Pictures stay out. Extract the lines below from the first one through the line with "wn.links.new(bg.outputs[0], wo.inputs[0])", both included.
-*-*-
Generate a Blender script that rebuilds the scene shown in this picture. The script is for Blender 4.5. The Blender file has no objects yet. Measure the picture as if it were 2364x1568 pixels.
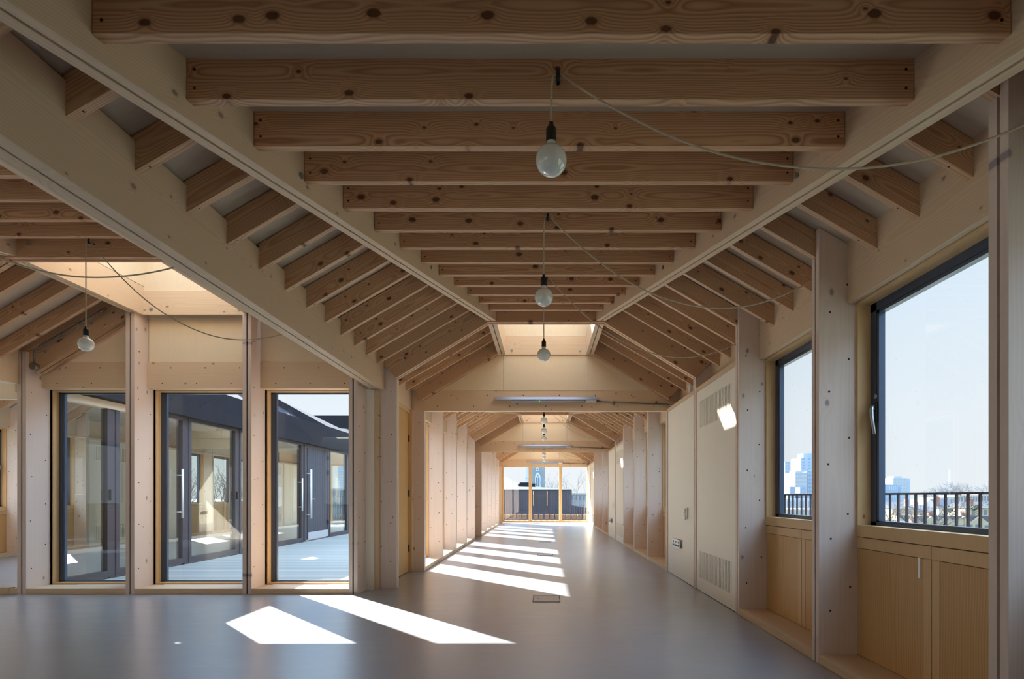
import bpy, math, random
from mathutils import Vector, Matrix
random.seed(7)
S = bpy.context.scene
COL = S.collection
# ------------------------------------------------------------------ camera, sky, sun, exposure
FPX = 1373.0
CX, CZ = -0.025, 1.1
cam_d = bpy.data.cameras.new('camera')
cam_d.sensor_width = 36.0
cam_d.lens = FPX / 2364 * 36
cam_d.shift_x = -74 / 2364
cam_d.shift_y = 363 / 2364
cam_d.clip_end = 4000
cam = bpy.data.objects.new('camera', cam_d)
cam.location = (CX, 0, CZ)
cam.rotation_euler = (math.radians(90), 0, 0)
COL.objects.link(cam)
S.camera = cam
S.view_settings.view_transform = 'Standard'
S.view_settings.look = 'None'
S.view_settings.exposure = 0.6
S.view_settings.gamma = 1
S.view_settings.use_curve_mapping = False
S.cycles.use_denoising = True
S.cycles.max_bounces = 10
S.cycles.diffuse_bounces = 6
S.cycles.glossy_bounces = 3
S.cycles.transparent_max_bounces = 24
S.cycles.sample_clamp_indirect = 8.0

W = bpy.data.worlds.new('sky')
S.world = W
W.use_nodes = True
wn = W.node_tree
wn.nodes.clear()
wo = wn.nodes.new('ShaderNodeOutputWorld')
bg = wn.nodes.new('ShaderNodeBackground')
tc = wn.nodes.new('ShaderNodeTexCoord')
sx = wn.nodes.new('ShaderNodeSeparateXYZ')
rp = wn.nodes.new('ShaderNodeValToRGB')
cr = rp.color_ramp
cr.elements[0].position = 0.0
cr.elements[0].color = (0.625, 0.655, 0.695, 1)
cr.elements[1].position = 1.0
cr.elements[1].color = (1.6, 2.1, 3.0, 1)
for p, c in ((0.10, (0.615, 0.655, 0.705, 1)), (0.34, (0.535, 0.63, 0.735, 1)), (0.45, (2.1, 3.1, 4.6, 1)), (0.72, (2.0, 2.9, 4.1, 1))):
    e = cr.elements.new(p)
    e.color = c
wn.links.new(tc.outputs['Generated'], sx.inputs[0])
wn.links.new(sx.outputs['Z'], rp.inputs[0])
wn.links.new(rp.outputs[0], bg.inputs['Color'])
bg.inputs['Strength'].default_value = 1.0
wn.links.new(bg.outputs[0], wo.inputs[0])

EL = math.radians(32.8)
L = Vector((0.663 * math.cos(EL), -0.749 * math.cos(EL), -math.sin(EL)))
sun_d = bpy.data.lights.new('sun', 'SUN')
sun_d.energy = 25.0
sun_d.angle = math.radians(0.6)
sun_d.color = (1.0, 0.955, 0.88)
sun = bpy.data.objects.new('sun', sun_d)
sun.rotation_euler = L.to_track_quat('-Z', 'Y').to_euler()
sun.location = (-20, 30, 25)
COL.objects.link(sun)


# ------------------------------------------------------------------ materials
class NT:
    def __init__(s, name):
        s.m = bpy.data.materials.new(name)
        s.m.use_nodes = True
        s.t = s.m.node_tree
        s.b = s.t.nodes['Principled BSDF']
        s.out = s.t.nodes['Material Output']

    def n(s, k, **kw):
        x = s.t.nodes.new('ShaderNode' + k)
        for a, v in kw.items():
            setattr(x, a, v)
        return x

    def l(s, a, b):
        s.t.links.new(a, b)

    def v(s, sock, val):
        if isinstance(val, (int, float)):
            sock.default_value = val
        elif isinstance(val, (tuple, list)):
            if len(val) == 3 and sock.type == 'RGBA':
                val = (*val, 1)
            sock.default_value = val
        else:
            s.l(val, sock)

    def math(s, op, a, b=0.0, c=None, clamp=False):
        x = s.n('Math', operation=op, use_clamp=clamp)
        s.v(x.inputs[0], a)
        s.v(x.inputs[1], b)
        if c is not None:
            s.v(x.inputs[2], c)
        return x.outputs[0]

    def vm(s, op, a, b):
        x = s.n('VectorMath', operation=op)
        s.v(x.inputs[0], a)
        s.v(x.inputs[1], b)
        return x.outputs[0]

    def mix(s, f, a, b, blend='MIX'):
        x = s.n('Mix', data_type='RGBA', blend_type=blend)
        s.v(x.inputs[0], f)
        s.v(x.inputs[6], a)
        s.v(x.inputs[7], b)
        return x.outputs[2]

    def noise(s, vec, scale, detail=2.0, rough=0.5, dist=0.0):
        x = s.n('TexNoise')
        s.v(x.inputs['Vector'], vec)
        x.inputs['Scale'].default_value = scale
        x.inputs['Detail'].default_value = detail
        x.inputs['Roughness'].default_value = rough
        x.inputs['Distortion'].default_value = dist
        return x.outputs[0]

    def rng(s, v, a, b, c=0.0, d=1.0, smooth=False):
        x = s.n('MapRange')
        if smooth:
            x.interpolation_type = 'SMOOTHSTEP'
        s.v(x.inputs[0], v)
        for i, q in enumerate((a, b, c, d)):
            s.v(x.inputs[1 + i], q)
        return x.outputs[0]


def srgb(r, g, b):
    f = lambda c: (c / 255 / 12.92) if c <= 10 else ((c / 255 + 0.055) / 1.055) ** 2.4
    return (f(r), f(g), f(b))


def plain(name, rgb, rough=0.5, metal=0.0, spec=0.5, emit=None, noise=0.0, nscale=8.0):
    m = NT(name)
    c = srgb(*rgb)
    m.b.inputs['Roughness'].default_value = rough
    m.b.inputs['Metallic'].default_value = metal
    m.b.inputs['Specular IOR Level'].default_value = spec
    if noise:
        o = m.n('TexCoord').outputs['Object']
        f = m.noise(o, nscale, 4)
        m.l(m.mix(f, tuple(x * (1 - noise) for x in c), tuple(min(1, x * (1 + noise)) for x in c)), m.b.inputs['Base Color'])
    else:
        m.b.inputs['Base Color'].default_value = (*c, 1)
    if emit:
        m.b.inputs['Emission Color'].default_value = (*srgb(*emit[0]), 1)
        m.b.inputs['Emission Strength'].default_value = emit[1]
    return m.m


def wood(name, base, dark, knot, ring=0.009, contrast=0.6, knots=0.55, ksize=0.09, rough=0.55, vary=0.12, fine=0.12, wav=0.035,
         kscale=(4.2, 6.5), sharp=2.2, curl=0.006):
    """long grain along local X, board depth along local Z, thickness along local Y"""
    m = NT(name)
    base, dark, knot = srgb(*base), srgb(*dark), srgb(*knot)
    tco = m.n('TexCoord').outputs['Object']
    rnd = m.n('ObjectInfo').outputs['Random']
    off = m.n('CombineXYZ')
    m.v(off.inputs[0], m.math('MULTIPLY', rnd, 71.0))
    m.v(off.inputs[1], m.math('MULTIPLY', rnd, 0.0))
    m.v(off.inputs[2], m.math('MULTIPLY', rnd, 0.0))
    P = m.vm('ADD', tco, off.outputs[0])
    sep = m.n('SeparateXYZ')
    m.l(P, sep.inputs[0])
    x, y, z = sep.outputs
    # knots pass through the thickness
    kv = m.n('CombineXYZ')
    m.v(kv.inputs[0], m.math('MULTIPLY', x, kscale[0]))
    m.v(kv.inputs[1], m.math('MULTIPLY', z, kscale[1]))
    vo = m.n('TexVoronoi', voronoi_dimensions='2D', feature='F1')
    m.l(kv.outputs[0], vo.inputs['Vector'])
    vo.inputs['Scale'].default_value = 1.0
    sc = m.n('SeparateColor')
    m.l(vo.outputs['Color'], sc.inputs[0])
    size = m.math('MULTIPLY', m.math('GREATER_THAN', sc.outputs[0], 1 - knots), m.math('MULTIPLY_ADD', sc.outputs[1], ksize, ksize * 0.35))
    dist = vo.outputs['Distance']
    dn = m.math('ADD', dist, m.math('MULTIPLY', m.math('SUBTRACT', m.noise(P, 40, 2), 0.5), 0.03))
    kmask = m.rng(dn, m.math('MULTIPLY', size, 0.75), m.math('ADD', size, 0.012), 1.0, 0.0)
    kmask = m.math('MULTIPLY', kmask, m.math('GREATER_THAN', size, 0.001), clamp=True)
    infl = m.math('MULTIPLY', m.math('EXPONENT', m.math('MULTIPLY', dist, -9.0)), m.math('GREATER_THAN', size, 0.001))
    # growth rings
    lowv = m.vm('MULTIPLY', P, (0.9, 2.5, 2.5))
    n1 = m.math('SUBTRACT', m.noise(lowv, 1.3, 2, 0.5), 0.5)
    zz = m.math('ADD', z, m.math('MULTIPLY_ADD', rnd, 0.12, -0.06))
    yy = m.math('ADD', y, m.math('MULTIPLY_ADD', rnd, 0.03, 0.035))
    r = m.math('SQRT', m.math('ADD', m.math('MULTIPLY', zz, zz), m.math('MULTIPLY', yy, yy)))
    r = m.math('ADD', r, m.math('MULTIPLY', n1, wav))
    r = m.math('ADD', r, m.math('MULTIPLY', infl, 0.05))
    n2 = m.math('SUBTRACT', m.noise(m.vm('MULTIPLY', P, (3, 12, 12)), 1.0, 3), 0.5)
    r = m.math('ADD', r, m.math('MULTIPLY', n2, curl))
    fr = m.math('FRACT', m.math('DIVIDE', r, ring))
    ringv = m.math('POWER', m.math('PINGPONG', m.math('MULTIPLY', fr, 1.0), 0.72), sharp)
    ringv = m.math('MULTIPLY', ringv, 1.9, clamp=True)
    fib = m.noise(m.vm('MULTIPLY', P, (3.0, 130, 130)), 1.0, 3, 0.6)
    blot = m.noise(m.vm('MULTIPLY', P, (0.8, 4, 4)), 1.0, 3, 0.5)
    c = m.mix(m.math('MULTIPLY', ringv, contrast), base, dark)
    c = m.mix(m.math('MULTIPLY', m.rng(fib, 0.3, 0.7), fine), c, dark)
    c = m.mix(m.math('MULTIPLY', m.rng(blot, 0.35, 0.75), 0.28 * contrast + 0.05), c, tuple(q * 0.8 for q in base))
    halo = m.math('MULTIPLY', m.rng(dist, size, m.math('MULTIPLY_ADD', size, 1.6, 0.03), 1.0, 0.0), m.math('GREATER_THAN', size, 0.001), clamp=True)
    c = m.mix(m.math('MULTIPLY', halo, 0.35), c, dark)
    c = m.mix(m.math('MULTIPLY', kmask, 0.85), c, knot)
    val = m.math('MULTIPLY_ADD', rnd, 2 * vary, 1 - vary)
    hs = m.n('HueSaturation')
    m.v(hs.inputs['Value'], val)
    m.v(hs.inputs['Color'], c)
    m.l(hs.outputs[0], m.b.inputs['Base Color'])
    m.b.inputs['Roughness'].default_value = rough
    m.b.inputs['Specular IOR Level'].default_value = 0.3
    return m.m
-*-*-
• Exercise answer:
Generate a Blender script that rebuilds the scene shown in this picture. The script is for Blender 4.5. The Blender file has no objects yet. Measure the picture as if it were 2364x1568 pixels.
import bpy, math, random
from mathutils import Vector, Matrix
random.seed(7)
S = bpy.context.scene
COL = S.collection
# ------------------------------------------------------------------ camera, sky, sun, exposure
FPX = 1373.0
CX, CZ = -0.025, 1.1
cam_d = bpy.data.cameras.new('camera')
cam_d.sensor_width = 36.0
cam_d.lens = FPX / 2364 * 36
cam_d.shift_x = -74 / 2364
cam_d.shift_y = 363 / 2364
cam_d.clip_end = 4000
cam = bpy.data.objects.new('camera', cam_d)
cam.location = (CX, 0, CZ)
cam.rotation_euler = (math.radians(90), 0, 0)
COL.objects.link(cam)
S.camera = cam
S.view_settings.view_transform = 'Standard'
S.view_settings.look = 'None'
S.view_settings.exposure = 0.6
S.view_settings.gamma = 1
S.view_settings.use_curve_mapping = False
S.cycles.use_denoising = True
S.cycles.max_bounces = 10
S.cycles.diffuse_bounces = 6
S.cycles.glossy_bounces = 3
S.cycles.transparent_max_bounces = 24
S.cycles.sample_clamp_indirect = 8.0

W = bpy.data.worlds.new('sky')
S.world = W
W.use_nodes = True
wn = W.node_tree
wn.nodes.clear()
wo = wn.nodes.new('ShaderNodeOutputWorld')
bg = wn.nodes.new('ShaderNodeBackground')
tc = wn.nodes.new('ShaderNodeTexCoord')
sx = wn.nodes.new('ShaderNodeSeparateXYZ')
rp = wn.nodes.new('ShaderNodeValToRGB')
cr = rp.color_ramp
cr.elements[0].position = 0.0
cr.elements[0].color = (0.625, 0.655, 0.695, 1)
cr.elements[1].position = 1.0
cr.elements[1].color = (1.6, 2.1, 3.0, 1)
for p, c in ((0.10, (0.615, 0.655, 0.705, 1)), (0.34, (0.535, 0.63, 0.735, 1)), (0.45, (2.1, 3.1, 4.6, 1)), (0.72, (2.0, 2.9, 4.1, 1))):
    e = cr.elements.new(p)
    e.color = c
wn.links.new(tc.outputs['Generated'], sx.inputs[0])
wn.links.new(sx.outputs['Z'], rp.inputs[0])
wn.links.new(rp.outputs[0], bg.inputs['Color'])
bg.inputs['Strength'].default_value = 1.0
wn.links.new(bg.outputs[0], wo.inputs[0])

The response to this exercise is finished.